Using the data below, repeat all of it precisely.

------------------------------------------------------------

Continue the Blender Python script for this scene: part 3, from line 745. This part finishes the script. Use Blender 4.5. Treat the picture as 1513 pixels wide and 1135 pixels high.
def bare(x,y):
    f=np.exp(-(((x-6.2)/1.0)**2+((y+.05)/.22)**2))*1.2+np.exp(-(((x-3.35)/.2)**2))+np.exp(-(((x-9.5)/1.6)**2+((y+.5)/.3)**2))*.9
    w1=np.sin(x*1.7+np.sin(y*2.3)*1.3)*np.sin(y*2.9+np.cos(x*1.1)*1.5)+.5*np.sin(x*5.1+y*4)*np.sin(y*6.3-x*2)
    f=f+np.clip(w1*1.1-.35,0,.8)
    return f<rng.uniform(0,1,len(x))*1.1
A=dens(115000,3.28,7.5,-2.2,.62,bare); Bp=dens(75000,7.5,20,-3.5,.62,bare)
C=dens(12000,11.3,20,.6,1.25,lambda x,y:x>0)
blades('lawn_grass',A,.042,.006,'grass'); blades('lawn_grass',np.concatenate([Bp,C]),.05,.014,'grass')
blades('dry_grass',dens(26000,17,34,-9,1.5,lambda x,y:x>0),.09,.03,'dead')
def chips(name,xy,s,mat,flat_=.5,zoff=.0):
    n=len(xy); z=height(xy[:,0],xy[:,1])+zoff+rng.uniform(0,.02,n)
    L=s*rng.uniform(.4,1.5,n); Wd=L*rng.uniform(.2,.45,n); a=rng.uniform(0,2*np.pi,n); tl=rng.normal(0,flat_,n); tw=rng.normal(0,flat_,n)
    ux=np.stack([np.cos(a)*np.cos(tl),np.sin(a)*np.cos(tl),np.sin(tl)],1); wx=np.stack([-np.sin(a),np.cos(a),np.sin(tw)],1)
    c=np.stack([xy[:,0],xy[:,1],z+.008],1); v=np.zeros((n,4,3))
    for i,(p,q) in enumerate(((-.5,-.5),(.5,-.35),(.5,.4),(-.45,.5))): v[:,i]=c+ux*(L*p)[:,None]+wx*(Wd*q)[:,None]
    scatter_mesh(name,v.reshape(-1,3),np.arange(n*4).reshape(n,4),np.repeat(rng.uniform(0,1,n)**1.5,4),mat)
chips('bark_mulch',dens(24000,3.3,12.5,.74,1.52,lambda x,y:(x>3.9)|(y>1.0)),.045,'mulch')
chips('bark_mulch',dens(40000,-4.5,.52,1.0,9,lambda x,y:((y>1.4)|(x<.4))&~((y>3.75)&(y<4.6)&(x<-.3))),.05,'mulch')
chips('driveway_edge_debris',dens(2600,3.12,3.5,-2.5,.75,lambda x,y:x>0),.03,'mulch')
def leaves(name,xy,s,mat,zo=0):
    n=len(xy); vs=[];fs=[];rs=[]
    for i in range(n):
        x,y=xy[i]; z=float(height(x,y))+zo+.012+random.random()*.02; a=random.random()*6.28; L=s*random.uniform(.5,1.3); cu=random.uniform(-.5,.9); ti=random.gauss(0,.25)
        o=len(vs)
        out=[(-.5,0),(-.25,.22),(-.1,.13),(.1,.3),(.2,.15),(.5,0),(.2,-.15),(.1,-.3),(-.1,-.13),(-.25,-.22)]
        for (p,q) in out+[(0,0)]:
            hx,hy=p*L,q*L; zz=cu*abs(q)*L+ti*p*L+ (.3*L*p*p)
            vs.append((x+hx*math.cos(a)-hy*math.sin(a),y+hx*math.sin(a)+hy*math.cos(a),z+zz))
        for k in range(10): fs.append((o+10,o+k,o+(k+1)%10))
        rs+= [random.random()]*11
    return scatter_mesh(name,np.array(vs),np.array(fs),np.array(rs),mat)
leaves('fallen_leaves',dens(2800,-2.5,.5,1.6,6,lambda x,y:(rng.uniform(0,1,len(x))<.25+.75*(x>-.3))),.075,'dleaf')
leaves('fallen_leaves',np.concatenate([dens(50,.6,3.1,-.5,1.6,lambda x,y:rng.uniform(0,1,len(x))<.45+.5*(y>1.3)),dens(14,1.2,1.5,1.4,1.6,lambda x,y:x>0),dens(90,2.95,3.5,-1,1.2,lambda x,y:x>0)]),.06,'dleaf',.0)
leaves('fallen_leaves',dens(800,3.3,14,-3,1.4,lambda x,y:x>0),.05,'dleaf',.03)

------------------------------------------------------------

**In response**
Continue the Blender Python script for this scene: part 3, from line 745. This part finishes the script. Use Blender 4.5. Treat the picture as 1513 pixels wide and 1135 pixels high.
def bare(x,y):
    f=np.exp(-(((x-6.2)/1.0)**2+((y+.05)/.22)**2))*1.2+np.exp(-(((x-3.35)/.2)**2))+np.exp(-(((x-9.5)/1.6)**2+((y+.5)/.3)**2))*.9
    w1=np.sin(x*1.7+np.sin(y*2.3)*1.3)*np.sin(y*2.9+np.cos(x*1.1)*1.5)+.5*np.sin(x*5.1+y*4)*np.sin(y*6.3-x*2)
    f=f+np.clip(w1*1.1-.35,0,.8)
    return f<rng.uniform(0,1,len(x))*1.1
A=dens(115000,3.28,7.5,-2.2,.62,bare); Bp=dens(75000,7.5,20,-3.5,.62,bare)
C=dens(12000,11.3,20,.6,1.25,lambda x,y:x>0)
blades('lawn_grass',A,.042,.006,'grass'); blades('lawn_grass',np.concatenate([Bp,C]),.05,.014,'grass')
blades('dry_grass',dens(26000,17,34,-9,1.5,lambda x,y:x>0),.09,.03,'dead')
def chips(name,xy,s,mat,flat_=.5,zoff=.0):
    n=len(xy); z=height(xy[:,0],xy[:,1])+zoff+rng.uniform(0,.02,n)
    L=s*rng.uniform(.4,1.5,n); Wd=L*rng.uniform(.2,.45,n); a=rng.uniform(0,2*np.pi,n); tl=rng.normal(0,flat_,n); tw=rng.normal(0,flat_,n)
    ux=np.stack([np.cos(a)*np.cos(tl),np.sin(a)*np.cos(tl),np.sin(tl)],1); wx=np.stack([-np.sin(a),np.cos(a),np.sin(tw)],1)
    c=np.stack([xy[:,0],xy[:,1],z+.008],1); v=np.zeros((n,4,3))
    for i,(p,q) in enumerate(((-.5,-.5),(.5,-.35),(.5,.4),(-.45,.5))): v[:,i]=c+ux*(L*p)[:,None]+wx*(Wd*q)[:,None]
    scatter_mesh(name,v.reshape(-1,3),np.arange(n*4).reshape(n,4),np.repeat(rng.uniform(0,1,n)**1.5,4),mat)
chips('bark_mulch',dens(24000,3.3,12.5,.74,1.52,lambda x,y:(x>3.9)|(y>1.0)),.045,'mulch')
chips('bark_mulch',dens(40000,-4.5,.52,1.0,9,lambda x,y:((y>1.4)|(x<.4))&~((y>3.75)&(y<4.6)&(x<-.3))),.05,'mulch')
chips('driveway_edge_debris',dens(2600,3.12,3.5,-2.5,.75,lambda x,y:x>0),.03,'mulch')
def leaves(name,xy,s,mat,zo=0):
    n=len(xy); vs=[];fs=[];rs=[]
    for i in range(n):
        x,y=xy[i]; z=float(height(x,y))+zo+.012+random.random()*.02; a=random.random()*6.28; L=s*random.uniform(.5,1.3); cu=random.uniform(-.5,.9); ti=random.gauss(0,.25)
        o=len(vs)
        out=[(-.5,0),(-.25,.22),(-.1,.13),(.1,.3),(.2,.15),(.5,0),(.2,-.15),(.1,-.3),(-.1,-.13),(-.25,-.22)]
        for (p,q) in out+[(0,0)]:
            hx,hy=p*L,q*L; zz=cu*abs(q)*L+ti*p*L+ (.3*L*p*p)
            vs.append((x+hx*math.cos(a)-hy*math.sin(a),y+hx*math.sin(a)+hy*math.cos(a),z+zz))
        for k in range(10): fs.append((o+10,o+k,o+(k+1)%10))
        rs+= [random.random()]*11
    return scatter_mesh(name,np.array(vs),np.array(fs),np.array(rs),mat)
leaves('fallen_leaves',dens(2800,-2.5,.5,1.6,6,lambda x,y:(rng.uniform(0,1,len(x))<.25+.75*(x>-.3))),.075,'dleaf')
leaves('fallen_leaves',np.concatenate([dens(50,.6,3.1,-.5,1.6,lambda x,y:rng.uniform(0,1,len(x))<.45+.5*(y>1.3)),dens(14,1.2,1.5,1.4,1.6,lambda x,y:x>0),dens(90,2.95,3.5,-1,1.2,lambda x,y:x>0)]),.06,'dleaf',.0)
leaves('fallen_leaves',dens(800,3.3,14,-3,1.4,lambda x,y:x>0),.05,'dleaf',.03)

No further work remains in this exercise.